_RAW DATA_
────────────────────────────────────────

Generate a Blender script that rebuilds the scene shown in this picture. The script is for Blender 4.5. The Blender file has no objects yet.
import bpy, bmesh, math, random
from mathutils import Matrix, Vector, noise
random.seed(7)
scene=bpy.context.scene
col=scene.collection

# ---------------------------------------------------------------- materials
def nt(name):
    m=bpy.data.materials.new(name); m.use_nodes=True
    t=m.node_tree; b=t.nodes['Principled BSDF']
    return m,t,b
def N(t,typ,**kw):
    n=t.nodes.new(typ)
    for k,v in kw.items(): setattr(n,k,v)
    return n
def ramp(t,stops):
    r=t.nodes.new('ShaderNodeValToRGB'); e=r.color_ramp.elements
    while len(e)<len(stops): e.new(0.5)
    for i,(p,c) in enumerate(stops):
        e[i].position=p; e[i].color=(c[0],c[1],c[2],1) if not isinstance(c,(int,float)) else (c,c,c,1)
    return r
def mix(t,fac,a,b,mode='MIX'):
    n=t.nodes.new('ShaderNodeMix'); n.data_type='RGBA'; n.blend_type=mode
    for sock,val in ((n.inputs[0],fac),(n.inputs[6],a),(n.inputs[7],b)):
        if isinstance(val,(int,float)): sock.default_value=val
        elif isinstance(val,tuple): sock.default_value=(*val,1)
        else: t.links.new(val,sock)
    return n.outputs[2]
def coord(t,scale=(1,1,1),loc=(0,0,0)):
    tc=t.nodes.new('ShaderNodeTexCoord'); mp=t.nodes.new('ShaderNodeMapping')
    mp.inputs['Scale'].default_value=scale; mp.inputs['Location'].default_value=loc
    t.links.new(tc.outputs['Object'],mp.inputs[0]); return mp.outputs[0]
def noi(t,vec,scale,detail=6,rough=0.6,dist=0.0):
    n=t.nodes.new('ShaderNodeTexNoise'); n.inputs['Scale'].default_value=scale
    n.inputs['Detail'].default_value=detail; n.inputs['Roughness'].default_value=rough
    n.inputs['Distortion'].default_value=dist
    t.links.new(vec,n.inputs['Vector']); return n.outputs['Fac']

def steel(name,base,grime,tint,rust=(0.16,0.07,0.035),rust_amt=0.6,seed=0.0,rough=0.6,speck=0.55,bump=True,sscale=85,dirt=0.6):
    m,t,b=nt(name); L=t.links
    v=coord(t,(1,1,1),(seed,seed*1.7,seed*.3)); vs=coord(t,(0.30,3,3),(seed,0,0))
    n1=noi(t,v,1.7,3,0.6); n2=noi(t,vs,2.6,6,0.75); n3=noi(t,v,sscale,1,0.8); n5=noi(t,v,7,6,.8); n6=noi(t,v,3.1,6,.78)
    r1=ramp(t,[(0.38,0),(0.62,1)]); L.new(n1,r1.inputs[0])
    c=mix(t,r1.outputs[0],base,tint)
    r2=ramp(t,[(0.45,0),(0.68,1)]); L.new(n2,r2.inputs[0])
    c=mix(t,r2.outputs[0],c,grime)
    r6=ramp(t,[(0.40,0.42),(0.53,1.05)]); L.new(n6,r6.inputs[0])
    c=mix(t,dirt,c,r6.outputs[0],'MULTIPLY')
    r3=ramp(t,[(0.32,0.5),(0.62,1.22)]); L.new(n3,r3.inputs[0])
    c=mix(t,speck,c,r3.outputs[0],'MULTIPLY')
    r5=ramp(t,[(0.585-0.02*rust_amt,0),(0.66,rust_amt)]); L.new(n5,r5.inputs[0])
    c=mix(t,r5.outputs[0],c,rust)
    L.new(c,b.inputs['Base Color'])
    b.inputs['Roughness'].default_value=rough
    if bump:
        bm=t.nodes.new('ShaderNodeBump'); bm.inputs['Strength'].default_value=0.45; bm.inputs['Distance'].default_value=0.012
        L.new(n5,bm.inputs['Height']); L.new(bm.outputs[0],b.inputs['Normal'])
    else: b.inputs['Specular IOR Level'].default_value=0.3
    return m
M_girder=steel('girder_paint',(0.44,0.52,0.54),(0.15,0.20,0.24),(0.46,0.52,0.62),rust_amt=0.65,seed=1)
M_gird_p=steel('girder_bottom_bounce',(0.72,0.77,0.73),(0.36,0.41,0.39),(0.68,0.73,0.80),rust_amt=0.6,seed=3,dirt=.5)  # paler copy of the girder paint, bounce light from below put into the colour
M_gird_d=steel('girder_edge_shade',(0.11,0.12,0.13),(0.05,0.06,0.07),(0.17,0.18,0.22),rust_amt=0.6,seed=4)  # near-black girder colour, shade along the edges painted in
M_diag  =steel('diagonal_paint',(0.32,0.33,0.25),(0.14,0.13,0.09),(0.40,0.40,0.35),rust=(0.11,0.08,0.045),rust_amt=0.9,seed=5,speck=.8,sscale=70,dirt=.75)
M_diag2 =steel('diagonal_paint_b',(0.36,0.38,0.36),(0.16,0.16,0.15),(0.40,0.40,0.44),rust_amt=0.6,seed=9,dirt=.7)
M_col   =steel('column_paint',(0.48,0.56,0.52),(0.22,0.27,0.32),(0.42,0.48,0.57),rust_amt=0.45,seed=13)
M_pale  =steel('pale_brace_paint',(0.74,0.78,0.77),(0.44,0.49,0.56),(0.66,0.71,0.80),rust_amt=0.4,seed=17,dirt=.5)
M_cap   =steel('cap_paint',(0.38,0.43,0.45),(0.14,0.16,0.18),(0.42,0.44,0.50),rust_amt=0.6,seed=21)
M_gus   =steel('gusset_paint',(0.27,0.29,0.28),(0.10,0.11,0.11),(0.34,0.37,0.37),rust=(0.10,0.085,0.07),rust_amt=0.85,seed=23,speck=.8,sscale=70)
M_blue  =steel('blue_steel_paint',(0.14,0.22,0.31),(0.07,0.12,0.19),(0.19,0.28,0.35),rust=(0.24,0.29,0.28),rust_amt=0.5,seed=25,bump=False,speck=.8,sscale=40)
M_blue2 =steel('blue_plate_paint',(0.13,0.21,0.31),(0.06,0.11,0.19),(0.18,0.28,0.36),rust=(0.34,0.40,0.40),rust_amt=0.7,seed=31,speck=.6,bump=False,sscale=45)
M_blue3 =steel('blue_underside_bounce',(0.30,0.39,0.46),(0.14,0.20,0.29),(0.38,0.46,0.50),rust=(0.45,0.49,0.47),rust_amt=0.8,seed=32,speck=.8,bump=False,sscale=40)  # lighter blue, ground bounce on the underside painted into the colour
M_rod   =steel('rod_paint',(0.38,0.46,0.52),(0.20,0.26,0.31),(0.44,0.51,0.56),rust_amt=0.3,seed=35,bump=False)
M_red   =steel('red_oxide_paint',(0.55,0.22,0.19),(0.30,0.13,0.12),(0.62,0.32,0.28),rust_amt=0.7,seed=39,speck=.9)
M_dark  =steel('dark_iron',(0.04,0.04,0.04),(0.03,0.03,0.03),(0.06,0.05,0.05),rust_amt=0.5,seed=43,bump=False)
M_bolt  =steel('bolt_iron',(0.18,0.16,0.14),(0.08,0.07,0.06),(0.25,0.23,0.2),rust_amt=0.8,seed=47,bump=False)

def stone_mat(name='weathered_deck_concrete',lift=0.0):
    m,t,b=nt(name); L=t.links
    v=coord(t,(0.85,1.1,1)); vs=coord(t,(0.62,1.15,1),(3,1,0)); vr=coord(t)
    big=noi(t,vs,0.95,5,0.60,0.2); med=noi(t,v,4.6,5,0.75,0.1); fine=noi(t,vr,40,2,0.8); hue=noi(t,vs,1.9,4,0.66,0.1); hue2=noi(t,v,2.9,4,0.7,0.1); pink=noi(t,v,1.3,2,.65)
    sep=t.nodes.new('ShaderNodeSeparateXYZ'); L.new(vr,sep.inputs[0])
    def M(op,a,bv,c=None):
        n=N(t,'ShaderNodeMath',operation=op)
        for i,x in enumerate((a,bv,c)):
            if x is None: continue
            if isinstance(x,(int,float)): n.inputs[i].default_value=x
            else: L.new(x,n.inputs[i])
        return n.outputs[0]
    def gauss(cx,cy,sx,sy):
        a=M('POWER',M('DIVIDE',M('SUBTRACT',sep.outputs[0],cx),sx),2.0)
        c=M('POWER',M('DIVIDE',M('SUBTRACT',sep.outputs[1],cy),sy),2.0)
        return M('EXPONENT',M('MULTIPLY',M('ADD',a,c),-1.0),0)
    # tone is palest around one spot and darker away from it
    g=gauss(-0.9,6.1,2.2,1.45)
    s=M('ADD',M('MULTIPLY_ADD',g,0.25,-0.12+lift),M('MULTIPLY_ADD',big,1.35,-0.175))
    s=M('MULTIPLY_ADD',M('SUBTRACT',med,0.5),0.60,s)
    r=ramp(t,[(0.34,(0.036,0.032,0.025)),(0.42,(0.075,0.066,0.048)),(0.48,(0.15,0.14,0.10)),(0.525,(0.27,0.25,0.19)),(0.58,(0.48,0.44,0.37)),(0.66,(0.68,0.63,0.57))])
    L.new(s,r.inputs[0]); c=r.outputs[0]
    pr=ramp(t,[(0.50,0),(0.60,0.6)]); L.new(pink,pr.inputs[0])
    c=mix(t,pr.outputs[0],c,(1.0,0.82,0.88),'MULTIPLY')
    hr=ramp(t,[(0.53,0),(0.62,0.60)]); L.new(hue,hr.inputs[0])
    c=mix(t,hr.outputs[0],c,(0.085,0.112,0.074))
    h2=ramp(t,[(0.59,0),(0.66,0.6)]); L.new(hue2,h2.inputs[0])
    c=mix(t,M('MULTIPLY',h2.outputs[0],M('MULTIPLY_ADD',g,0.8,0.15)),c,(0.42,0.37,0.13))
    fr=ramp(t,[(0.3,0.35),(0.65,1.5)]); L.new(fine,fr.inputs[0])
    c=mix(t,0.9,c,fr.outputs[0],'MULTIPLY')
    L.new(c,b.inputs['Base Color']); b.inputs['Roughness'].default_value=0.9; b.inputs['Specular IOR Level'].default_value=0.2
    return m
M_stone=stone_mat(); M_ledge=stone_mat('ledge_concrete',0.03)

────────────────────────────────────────

_DIRECTIONS_
Up to and including the line with "col=scene.collection", repeat the data exactly, starting from its first line; nothing else belongs in the response.

_THE REPLY_
Generate a Blender script that rebuilds the scene shown in this picture. The script is for Blender 4.5. The Blender file has no objects yet.
import bpy, bmesh, math, random
from mathutils import Matrix, Vector, noise
random.seed(7)
scene=bpy.context.scene
col=scene.collection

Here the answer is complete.